Veja a nova nota do Masp na íntegra
"O Museu de Arte de São Paulo Assis Chateaubriand vem a público com um novo posicionamento sobre o cancelamento do núcleo Retomadas, que fazia parte da mostra coletiva Histórias Brasileiras, a ser inaugurada em 1º de julho próximo. A exposição faz parte da série de Histórias, que incluiu Histórias da Sexualidade (2017), Histórias Afro-Atlânticas (2018), Histórias Feministas (2019), entre outras.
O Museu tem refletido muito sobre o atual momento e, como um museu vivo, busca aprender com este episódio, inclusive observando falhas processuais e erros no diálogo com as curadoras Clarissa Diniz e Sandra Benites, responsáveis pelo núcleo Retomadas. A instituição lamenta publicamente o cancelamento do núcleo, tão importante para a exposição, e a saída das curadoras do projeto.
Pretendendo avançar para que episódios semelhantes não se repitam no futuro, estamos abertos a ouvir Benites e Diniz, com a finalidade de aprendermos com essa experiência e aprimorarmos processos e modelos de trabalho.
Nesse sentido, caso as curadoras concordem, propomos adiar a abertura da exposição e reorganizar o seu cronograma para que possamos incluir o núcleo Retomadas na mostra.

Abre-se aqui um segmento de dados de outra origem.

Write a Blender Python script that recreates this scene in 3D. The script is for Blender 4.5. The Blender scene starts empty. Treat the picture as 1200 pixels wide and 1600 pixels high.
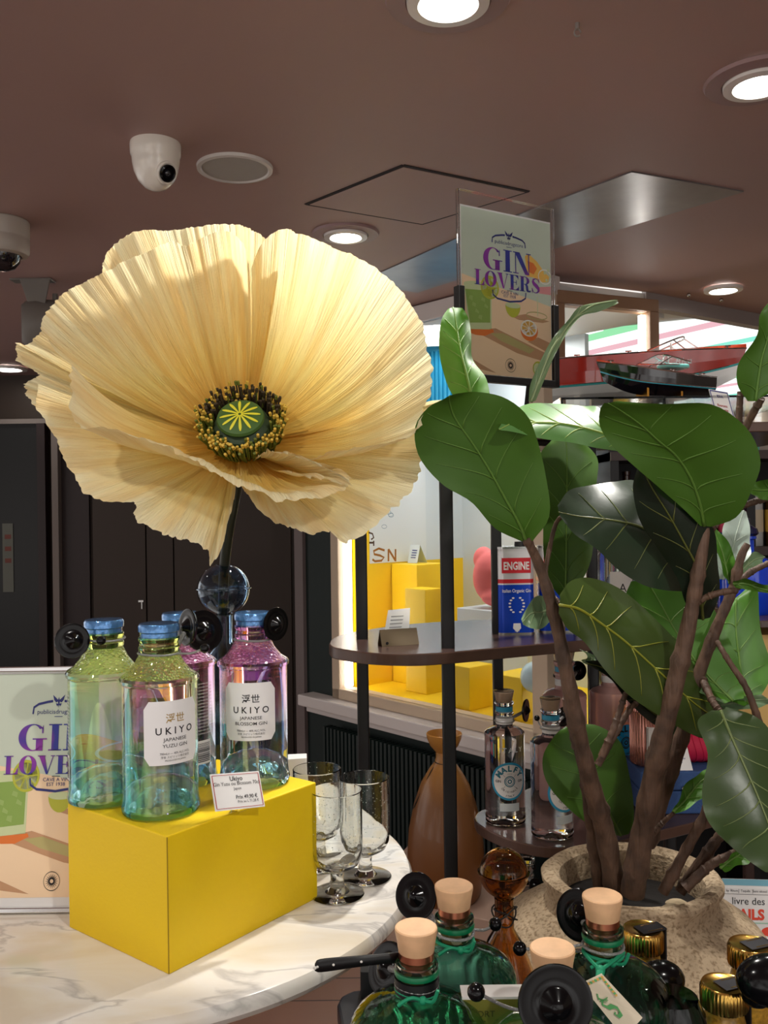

Outra medida que estamos propondo é a realização de um seminário público durante a exposição sobre o núcleo Retomadas com a participação das curadoras.
Por fim, iremos propor a incorporação ao acervo do Museu, das 6 fotografias de autoria de André Vilaron, Edgar Kanaykõ Xakriabá e João Zinclar, caso seja do interesse dos artistas, como registro da importância dessas imagens para a história do MASP e reconhecimento do trabalho desenvolvido pelas curadoras junto ao Movimento Sem Terra—MST.
O MASP está comprometido com a abertura de novos espaços de escuta, na certeza de que o que queremos é um Brasil mais plural, inclusivo e democrático - que só pode ser construído coletivamente, a partir do diálogo aberto, empático e colaborativo.”